Actually, while I'm not sure what the full story was with Battlefield 3, it is rumoured that Valve wanted exclusive rights to Battlefield 3. EA wanted to see their headline game on every distribution platform available. Valve do not want their games on Origin. I like steam alot and its a better system than anything else but Valve are not angels.

The whole Origin vs Steam debacle was because EA deliberately (As in, "did so knowingly and intentionally, with forethought") violated Steam's terms of service by selling DLC through EA's system built into games to bypassing Steam, and then pretended to be the victim when Valve removed their games. Whether or not Valve should take a cut of DLC or in-game purchases is up for debate, and I'm not firmly on Valve's side on the point (but it's a complex issue), but that's not the point: it was clearly in Steam's terms of service (and had been for awhile), and EA intentionally slipped in-game non-Steam DLC purchases into multiple of their recent releases after they were already on Steam, forcing Valve to remove them from Steam afterward, and then EA blamed Valve and pretended they were getting bullied - which was amusing, because EA is really large, and has previously offered to buy Valve out, and most people online didn't buy into it recognizing how 'coincidentally' EA was launching their own rival service, and it was in EA's interest to claim Valve's ToS was too restrictive.

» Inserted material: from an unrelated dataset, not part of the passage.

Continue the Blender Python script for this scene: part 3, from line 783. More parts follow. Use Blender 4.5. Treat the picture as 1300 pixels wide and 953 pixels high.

EA could've negotiated a new deal with Steam, or could've not made their DLC available to the Steam versions of the game (boycotting with entire games or just the games' DLC), or could've publicly commented on the issue and opened dialog, or could've let Valve have the cut they've always been taking without complaining... instead they snuck Origin purchasing into multiple games already on Steam at once, then acted surprised and shocked, and acted like this was something new Steam added to the ToS. It had nothing to do with Valve demanding exclusivity; it had to do with profit sharing from DLC, and EA acting like a child to raise awareness of Origin instead of negotiating a better deal.

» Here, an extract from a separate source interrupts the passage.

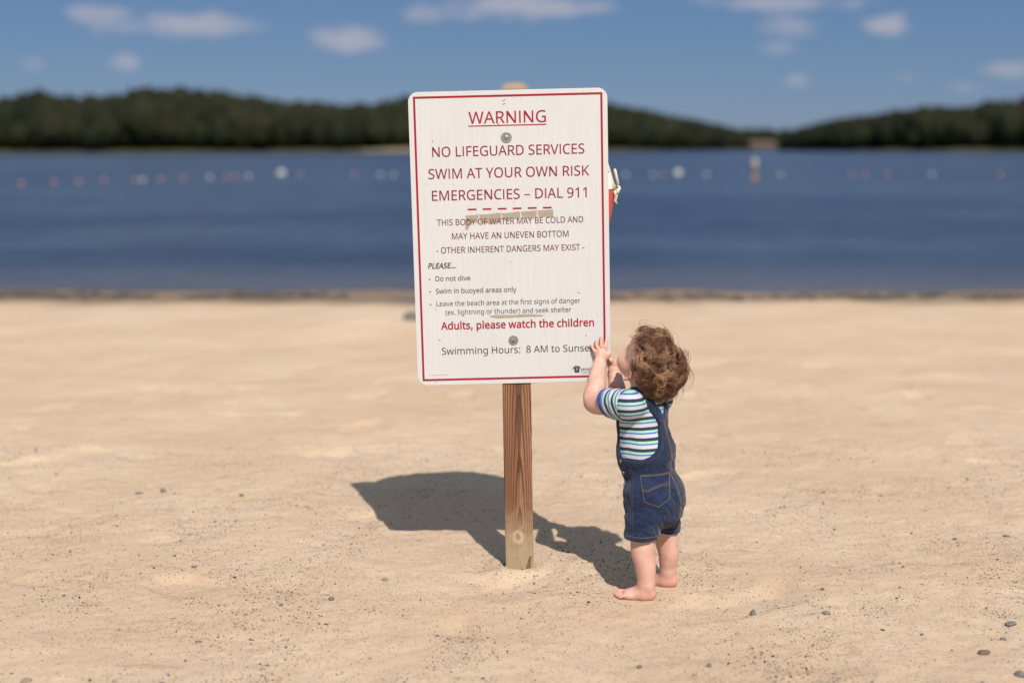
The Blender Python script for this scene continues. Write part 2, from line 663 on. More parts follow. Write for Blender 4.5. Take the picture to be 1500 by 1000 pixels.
def build_far_shore():
    g = Mat('bank_grass', .9, .1)
    g.color(g.mix(g.noise(g.obj(), .12, 4), (.05, .06, .022), (.13, .11, .05)))
    fm = Mat('forest_foliage', .85, .15)
    o = fm.obj()
    t = fm.attr('tint')
    c = fm.ramp(t, [(0, (.010, .012, .006)), (.35, (.015, .018, .007)), (.7, (.021, .024, .009)), (1, (.018, .017, .009))])
    c = fm.mix(fm.rng(fm.noise(o, .9, 3), .4, .7, 0, .6), c, (.008, .010, .006))
    fm.color(c)
    rng = np.random.default_rng(3)
    # skyline heights as angles above the horizon
    lx = [-300, 0, 70, 130, 175, 215, 300, 345, 400, 450, 530, 590, 640, 760, 890, 960, 1000, 1040, 1080, 1110]
    ly = [140, 146, 136, 141, 142, 128, 133, 136, 146, 150, 151, 146, 150, 152, 154, 165, 174, 181, 190, 200]
    rx = [1140, 1165, 1190, 1250, 1290, 1330, 1400, 1450, 1500, 1600, 1800]
    ry = [200, 190, 181, 172, 166, 159, 158, 151, 144, 140, 136]

    def top_of(px, py):
        def fn(x, y):
            X = 750 + x / y * FPX
            return EYE + (212 - np.interp(X, px, py)) / FPX * y
        return fn
    pos = lambda px, d: ((px - 750) / FPX * d * .86, d * .86)
    left = bank('left_bank', [pos(-1400, 520), pos(-350, 470), pos(0, 470), pos(400, 475), pos(700, 490), pos(900, 520), pos(1000, 560), pos(1105, 640)],
                70, 3, g.m, 'low grassy bank under the woods across the lake left and behind the sign')
    forest('left_woods', left, (5, 12, 20, 30), 5.2, top_of(lx, ly), fm.m,
           'dark green woods lining the far shore left and behind the sign', rng)
    right = bank('right_bank', [pos(1135, 560), pos(1250, 480), pos(1400, 440), pos(1600, 420), pos(1850, 410), pos(2500, 430), pos(3400, 520)], 70, 3, g.m,
                 'low bank under the woods across the lake at right')
    forest('right_woods', right, (4, 11, 19, 28), 5.0, top_of(rx, ry), fm.m,
           'dark green woods rising toward the right edge of the far shore', rng)
    gap = bank('bay_bank', [pos(940, 900), pos(1100, 880), pos(1300, 880)], 80, 3, g.m, 'distant bank at the head of the bay')
    forest('bay_woods', gap, (8, 18, 30, 44), 7.5, lambda x, y: EYE + (216 - 192) / FPX * y, fm.m,
           'distant low woods in the gap at the head of the bay', rng)
    # pale strip of beach on the left bank beside the sign
    s = Mat('far_sand', .9, .1)
    s.color(s.mix(s.noise(s.obj(), .3, 3), (.20, .17, .10), (.30, .24, .15)))
    V, F = [], []
    for i, px in enumerate(np.linspace(532, 660, 16)):
        d = np.interp(px, [400, 700], [408.5, 421.4])
        w = 3.2 * min(1, (px - 529) / 60)
        for dd, z in ((-3, -.10), (0, .35), (2.0, .35 + w * .22)):
            V.append(((px - 750) / FPX * (d + dd), d + dd, z + .05))
        if i:
            for j in range(2):
                F.append(((i - 1) * 3 + j, i * 3 + j, i * 3 + j + 1, (i - 1) * 3 + j + 1))
    tag(mesh_obj('far_beach', V, F, s.m), 'pale strip of sand on the far shore just left of the sign', kind='structure')
    # beach house across the bay
    d = 478.
    hx = (1114 - 750) / FPX * d
    h = empty('beach_house', (hx, d, .3), 'small tan building on the far shore in the gap between the woods', 'building')
    wm = flat('tan_wall', (.19, .14, .095), .8, var=.1, scale=.5)
    rm = flat('brown_roof', (.17, .11, .075), .8, var=.15, scale=.6)
    dm = flat('dark_opening', (.05, .04, .04), .6)
    b = MB()
    b.box((0, 0, .9), (8.6, 5, 1.8))
    b.build('wall', wm, h)
    r = MB()
    r.v = [(-4.9, -3.0, 1.8), (4.9, -3.0, 1.8), (4.9, 3.0, 1.8), (-4.9, 3.0, 1.8), (-3.8, 0, 2.7), (3.8, 0, 2.7)]
    r.f = [(0, 1, 5, 4), (1, 2, 5), (2, 3, 4, 5), (3, 0, 4), (3, 2, 1, 0)]
    r.build('roof', rm, h)
    for x in (-3.1, -1.05, 1.05, 3.1):
        q = MB()
        q.box((x, -2.53, .8), (1.0, .1, 1.55))
        q.build('door', dm, h)


build_far_shore()


# ---------------------------------------------------------------- buoys
def buoy_mat(name, c):
    return flat(name, c, .35, .5, var=.06, scale=12)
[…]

[Even non-Origin digital sales require Origin to be installed]
[Battlefield 3's Absence on Steam Blamed on Restrictive Terms of Service]

EA was 100% in the wrong in this case, in my opinion.
I don't agree with everything Valve does; nor do I think they are perfect... but they are a lot better than EA.

Here was Valve's response after the whole debacle:
"I think at the end of the day we're going to prove to EA they have happier customers, a higher quality service, and will make more money if they have their titles on Steam. It's our duty to demonstrate that to them. We don't have a natural right to publish their games." [Valve's response]

That is a good response. EA during that time went around criticizing everything it could think of about Steam, and hinting heavily that Origin is a better choice for developers.

If one company (Valve) has a reputation of integrity and openness and of working with and alongside developers and customers, and another company (EA) has a history of abusing other developers and customers, then they get into a public spat of some kind, why would you believe the company with the proven track-record of deceit?
Again, as you mentioned, Valve isn't an angel. But at the same time, past events have earned them more trust, and lost EA trust. If a situation is unknown, I'm going to give Valve the benefit of the doubt, and EA I'm going to scrutinize harder looking for ulterior motives... and since they 'just so happened' to launch their own rival distribution store at the same time, you didn't have to look too far at all.